§ Problem requirements
Reproduce, without any change, the span of lines from the opening of the records below to the line containing "UsdGeom.Scope.Define(stage, '/World/Looks')", inclusive.

§ Data
***

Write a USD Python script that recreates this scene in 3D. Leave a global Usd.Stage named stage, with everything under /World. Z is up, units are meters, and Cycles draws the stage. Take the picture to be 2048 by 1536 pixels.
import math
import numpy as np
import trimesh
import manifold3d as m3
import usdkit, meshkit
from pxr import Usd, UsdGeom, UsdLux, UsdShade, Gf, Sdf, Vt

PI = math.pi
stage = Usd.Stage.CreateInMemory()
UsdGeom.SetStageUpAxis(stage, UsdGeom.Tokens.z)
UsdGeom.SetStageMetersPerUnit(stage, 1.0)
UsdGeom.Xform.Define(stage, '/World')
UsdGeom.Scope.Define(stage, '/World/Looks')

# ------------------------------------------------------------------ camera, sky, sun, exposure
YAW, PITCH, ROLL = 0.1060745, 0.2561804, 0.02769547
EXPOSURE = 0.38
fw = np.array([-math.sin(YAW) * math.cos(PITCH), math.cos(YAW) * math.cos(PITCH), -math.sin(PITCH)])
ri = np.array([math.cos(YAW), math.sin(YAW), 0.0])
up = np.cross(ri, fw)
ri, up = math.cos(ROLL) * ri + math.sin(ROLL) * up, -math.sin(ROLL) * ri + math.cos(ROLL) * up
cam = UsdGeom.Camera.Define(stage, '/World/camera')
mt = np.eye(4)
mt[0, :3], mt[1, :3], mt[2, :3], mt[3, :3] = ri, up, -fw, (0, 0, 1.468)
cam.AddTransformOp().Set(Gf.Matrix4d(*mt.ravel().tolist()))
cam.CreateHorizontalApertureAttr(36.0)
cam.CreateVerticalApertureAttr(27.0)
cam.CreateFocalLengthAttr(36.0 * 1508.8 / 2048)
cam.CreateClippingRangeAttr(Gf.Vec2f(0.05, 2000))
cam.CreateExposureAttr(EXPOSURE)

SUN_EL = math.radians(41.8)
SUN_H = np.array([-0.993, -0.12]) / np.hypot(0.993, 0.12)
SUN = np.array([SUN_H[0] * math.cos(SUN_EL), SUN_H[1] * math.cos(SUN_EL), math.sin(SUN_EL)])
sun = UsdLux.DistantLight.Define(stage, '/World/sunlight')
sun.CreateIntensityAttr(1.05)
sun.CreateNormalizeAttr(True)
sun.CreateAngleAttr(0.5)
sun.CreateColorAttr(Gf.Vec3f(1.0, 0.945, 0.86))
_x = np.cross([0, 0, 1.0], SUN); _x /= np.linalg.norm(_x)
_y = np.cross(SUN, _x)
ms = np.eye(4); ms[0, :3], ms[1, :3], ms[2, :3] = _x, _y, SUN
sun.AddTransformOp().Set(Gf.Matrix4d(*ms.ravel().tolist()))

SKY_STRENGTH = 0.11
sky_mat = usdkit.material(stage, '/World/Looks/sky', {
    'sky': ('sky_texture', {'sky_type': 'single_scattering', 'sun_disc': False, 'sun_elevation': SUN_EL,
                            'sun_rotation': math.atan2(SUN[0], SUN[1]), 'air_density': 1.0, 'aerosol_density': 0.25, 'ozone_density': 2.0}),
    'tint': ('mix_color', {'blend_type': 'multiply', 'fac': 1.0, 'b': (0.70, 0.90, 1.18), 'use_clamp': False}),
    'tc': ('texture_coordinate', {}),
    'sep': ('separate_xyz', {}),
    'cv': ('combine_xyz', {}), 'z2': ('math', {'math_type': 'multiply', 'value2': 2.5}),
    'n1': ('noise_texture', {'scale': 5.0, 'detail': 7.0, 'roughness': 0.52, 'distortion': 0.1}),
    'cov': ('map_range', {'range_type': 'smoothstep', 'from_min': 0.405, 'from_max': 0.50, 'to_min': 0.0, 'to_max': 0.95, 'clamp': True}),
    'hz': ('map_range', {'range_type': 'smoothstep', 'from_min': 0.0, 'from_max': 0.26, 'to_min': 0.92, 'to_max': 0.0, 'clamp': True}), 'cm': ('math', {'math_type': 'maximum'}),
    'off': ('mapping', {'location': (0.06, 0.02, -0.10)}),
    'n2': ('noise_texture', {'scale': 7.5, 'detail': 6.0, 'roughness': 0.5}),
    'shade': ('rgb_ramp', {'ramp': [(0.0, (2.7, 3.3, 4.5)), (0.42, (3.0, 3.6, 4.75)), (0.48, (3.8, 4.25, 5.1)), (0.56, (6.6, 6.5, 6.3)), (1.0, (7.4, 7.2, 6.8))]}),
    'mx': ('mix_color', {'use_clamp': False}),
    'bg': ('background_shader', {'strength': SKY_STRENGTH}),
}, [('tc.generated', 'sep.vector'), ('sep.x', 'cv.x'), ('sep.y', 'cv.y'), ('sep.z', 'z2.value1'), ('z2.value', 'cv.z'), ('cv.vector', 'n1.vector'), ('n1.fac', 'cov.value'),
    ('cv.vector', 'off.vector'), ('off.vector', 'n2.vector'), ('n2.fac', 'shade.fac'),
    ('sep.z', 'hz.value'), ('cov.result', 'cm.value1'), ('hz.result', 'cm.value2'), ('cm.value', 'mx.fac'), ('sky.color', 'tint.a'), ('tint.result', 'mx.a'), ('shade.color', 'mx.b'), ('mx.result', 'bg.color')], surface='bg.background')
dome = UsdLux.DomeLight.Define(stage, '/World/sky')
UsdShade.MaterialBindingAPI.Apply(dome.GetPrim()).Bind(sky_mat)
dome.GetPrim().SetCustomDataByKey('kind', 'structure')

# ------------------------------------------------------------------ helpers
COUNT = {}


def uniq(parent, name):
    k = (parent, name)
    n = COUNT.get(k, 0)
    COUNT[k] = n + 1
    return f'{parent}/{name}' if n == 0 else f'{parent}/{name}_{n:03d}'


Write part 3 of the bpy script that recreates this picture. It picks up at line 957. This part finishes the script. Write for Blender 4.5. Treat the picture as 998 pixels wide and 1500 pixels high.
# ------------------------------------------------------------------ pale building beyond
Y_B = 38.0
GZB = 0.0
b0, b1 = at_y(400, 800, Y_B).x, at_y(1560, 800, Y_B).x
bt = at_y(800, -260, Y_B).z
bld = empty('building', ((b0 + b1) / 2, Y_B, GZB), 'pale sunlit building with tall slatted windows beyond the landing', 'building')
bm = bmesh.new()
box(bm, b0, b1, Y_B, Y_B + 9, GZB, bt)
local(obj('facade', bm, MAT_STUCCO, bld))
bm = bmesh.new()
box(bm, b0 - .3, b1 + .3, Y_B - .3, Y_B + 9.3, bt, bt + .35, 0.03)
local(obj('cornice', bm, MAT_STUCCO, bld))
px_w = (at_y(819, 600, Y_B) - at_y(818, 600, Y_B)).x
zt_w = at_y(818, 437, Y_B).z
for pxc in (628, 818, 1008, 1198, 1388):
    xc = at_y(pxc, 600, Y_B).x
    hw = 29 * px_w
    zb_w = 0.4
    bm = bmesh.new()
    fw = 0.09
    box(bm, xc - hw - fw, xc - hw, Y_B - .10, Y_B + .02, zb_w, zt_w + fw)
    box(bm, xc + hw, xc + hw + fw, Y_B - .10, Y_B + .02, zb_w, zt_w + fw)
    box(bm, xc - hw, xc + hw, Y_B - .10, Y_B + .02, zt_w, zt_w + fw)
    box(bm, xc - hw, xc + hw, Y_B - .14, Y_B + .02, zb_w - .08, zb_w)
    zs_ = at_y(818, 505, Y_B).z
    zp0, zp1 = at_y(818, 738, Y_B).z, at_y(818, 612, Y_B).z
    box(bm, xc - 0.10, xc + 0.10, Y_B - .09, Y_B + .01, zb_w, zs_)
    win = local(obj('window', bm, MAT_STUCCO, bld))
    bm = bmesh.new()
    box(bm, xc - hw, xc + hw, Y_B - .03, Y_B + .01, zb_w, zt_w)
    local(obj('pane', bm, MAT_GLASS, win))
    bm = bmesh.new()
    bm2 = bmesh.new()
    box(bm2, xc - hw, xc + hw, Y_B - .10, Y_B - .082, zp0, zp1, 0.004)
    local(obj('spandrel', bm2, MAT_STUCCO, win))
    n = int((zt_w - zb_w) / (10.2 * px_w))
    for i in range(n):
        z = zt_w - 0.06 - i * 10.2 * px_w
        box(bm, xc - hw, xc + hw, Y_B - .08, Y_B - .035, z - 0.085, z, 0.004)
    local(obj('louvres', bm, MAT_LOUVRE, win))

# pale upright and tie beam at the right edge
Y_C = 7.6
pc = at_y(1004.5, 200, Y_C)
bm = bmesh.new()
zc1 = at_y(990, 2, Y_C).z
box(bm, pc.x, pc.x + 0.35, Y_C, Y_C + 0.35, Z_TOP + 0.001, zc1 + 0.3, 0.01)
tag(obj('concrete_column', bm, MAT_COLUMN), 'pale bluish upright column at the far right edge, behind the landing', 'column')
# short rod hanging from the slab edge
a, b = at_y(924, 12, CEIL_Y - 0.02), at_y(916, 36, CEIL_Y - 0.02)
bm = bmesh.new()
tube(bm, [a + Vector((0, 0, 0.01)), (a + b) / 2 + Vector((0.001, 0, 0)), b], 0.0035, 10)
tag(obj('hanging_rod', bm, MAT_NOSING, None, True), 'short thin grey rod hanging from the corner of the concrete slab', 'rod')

***

§ Exercise result
Write a USD Python script that recreates this scene in 3D. Leave a global Usd.Stage named stage, with everything under /World. Z is up, units are meters, and Cycles draws the stage. Take the picture to be 2048 by 1536 pixels.
import math
import numpy as np
import trimesh
import manifold3d as m3
import usdkit, meshkit
from pxr import Usd, UsdGeom, UsdLux, UsdShade, Gf, Sdf, Vt

PI = math.pi
stage = Usd.Stage.CreateInMemory()
UsdGeom.SetStageUpAxis(stage, UsdGeom.Tokens.z)
UsdGeom.SetStageMetersPerUnit(stage, 1.0)
UsdGeom.Xform.Define(stage, '/World')
UsdGeom.Scope.Define(stage, '/World/Looks')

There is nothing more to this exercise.